The visitor was guided to enter the installation through Jupiter Woods’ back doorway, walking into what seemed like a typical, slightly corporate waiting area. Consequently, by receiving a numbered piece of paper from the cloakroom assistant, the visitor joined a queue, inevitably displaying the mannerism peculiar to waiting rooms. At the same time in the bright white gallery, accessible via the kitchen, a group of three was likewise suspended in anticipation.

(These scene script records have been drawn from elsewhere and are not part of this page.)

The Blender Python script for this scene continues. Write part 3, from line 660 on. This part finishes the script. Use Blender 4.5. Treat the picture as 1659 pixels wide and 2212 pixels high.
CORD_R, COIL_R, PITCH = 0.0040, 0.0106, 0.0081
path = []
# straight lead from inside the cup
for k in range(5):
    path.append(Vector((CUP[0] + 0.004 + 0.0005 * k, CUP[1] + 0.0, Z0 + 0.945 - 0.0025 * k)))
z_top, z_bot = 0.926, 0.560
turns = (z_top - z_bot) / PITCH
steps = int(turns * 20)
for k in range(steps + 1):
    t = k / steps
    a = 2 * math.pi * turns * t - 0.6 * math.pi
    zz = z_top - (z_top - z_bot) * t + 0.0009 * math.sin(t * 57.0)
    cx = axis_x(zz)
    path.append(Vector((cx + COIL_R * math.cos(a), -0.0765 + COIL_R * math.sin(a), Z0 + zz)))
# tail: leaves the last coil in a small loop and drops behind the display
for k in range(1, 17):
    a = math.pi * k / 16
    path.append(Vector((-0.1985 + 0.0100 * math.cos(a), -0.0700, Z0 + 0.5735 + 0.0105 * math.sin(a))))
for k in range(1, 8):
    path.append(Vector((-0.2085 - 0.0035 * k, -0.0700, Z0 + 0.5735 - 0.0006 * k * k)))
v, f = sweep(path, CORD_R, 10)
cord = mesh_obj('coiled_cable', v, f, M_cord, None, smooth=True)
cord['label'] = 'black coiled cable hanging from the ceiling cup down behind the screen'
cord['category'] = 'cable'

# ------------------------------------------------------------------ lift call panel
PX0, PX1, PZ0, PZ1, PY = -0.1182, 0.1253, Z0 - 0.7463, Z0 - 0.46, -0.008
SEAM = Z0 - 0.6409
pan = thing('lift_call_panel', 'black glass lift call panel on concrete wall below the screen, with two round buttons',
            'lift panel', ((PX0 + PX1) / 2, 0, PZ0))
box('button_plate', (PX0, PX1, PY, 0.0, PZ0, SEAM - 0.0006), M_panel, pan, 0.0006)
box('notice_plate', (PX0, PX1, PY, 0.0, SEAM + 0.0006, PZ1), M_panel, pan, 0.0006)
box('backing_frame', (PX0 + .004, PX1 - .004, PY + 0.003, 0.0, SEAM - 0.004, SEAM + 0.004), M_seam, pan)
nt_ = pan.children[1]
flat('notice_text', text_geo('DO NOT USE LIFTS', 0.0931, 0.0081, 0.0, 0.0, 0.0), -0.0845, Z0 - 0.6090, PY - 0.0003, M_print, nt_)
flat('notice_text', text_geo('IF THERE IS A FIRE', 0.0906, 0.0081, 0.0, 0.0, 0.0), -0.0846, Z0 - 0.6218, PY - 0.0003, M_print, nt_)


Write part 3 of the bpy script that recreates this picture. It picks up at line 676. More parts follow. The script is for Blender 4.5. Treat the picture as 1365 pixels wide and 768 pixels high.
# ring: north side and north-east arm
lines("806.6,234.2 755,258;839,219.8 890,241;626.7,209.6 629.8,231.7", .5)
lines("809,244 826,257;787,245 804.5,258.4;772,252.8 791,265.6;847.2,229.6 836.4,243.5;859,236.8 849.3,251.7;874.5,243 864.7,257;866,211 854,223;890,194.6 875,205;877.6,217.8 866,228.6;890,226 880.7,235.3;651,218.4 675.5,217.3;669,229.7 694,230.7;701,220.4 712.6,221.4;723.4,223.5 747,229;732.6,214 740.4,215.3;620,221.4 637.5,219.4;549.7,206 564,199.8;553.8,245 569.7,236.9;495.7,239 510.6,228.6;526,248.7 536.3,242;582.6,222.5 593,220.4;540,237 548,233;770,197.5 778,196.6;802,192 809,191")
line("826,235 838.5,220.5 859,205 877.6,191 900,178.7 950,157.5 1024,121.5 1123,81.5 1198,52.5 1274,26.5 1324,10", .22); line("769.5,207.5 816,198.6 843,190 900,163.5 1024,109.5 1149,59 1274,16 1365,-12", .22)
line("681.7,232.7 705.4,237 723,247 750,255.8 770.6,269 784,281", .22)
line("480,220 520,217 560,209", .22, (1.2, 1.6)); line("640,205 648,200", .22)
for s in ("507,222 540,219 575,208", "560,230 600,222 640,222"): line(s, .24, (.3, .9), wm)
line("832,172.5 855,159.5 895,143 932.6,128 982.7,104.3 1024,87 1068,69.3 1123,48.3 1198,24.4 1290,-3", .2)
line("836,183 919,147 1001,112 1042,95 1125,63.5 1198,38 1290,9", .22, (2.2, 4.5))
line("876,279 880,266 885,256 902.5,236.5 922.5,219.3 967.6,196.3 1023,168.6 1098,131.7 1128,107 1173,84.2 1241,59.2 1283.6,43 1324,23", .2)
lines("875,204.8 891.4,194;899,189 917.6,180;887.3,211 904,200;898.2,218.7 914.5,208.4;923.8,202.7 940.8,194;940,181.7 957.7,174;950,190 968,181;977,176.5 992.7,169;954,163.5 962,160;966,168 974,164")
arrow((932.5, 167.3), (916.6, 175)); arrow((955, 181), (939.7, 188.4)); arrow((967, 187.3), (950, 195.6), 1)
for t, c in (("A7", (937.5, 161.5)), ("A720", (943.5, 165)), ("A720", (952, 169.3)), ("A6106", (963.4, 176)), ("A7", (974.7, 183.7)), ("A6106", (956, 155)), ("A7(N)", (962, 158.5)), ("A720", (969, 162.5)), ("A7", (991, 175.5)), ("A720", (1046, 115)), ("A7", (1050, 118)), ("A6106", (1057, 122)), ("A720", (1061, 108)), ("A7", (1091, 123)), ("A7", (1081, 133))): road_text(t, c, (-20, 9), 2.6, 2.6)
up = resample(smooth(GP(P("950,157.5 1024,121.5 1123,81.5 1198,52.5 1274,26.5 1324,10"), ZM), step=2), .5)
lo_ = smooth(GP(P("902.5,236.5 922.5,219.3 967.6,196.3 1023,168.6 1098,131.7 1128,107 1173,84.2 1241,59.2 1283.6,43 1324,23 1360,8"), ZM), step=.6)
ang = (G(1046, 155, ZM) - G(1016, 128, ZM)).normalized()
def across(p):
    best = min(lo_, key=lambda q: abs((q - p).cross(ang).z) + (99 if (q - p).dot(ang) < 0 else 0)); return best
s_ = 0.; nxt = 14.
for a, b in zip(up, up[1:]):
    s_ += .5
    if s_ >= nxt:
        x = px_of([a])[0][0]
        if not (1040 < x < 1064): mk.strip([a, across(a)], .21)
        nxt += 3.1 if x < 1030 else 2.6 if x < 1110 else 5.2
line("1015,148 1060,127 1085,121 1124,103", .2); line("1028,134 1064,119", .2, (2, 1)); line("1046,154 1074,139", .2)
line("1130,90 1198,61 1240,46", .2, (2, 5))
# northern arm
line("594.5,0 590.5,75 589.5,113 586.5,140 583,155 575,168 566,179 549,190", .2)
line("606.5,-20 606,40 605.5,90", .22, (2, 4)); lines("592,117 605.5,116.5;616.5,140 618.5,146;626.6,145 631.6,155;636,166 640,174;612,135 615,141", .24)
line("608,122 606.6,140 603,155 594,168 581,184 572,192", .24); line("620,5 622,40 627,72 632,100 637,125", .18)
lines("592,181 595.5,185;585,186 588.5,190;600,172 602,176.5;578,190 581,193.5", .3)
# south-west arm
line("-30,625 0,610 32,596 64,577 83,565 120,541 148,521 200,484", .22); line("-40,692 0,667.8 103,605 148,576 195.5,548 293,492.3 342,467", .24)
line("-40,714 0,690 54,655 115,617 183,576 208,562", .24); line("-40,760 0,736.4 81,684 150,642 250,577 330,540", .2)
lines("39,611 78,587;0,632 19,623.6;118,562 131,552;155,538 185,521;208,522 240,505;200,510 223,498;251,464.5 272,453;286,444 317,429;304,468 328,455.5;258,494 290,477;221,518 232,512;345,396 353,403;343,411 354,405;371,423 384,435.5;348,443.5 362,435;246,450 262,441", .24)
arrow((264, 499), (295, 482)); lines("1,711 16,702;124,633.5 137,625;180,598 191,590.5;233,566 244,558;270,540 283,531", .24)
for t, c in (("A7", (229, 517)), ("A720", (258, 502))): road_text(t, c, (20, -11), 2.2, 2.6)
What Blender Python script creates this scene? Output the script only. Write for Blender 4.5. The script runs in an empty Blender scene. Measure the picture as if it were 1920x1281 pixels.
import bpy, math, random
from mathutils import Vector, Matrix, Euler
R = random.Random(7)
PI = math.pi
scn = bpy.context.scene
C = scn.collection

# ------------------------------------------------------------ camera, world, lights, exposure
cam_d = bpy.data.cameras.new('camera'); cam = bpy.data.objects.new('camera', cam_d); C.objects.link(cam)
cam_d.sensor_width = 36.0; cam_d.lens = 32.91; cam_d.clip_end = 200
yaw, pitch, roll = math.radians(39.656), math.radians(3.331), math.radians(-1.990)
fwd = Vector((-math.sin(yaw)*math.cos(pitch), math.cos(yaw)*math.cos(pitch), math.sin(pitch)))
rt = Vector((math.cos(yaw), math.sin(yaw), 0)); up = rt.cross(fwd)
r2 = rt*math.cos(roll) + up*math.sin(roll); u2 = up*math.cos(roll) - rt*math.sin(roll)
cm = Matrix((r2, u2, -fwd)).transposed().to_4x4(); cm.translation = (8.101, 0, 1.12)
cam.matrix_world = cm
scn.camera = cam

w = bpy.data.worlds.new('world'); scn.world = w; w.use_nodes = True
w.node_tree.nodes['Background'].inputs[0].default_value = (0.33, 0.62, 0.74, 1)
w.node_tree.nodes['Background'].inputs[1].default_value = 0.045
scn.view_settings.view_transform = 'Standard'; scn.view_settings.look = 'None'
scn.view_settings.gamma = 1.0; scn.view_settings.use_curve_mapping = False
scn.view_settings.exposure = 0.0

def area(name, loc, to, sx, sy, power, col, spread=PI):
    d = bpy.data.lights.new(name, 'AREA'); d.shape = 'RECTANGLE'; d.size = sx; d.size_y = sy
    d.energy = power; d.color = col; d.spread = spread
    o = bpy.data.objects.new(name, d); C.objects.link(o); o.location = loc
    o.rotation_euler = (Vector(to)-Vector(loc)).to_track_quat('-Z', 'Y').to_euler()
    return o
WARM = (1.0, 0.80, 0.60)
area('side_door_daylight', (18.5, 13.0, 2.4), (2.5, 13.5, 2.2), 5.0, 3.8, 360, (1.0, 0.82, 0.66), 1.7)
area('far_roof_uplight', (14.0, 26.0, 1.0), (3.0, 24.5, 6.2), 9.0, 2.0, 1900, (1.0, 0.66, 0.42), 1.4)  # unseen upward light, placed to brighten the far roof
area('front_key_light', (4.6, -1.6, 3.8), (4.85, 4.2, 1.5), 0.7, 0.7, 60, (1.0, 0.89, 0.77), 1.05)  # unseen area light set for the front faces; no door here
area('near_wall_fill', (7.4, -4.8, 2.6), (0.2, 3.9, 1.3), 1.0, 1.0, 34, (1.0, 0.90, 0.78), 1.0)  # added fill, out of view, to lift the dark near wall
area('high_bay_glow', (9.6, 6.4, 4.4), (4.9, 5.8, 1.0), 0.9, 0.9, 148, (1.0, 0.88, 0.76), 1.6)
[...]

Once their number was called the visitor was invited to hand over her coat in exchange for a handmade garment; five of these hung in the back area, each embroidered with a phrase and a number: gesture neutral, arrange, to-do, medium, from scratch. Upon entering the gallery space this piece of clothing would trigger a specific range of movements performed by the body of three. A sequence no longer than five minutes, composed of a series of extracted everyday gestures, disrupted the visitor and performers’ concurrent waiting room behaviour. This encounter was recorded and streamed as a projection visible from the outside of the gallery, providing a further level of participation through passive spectatorship.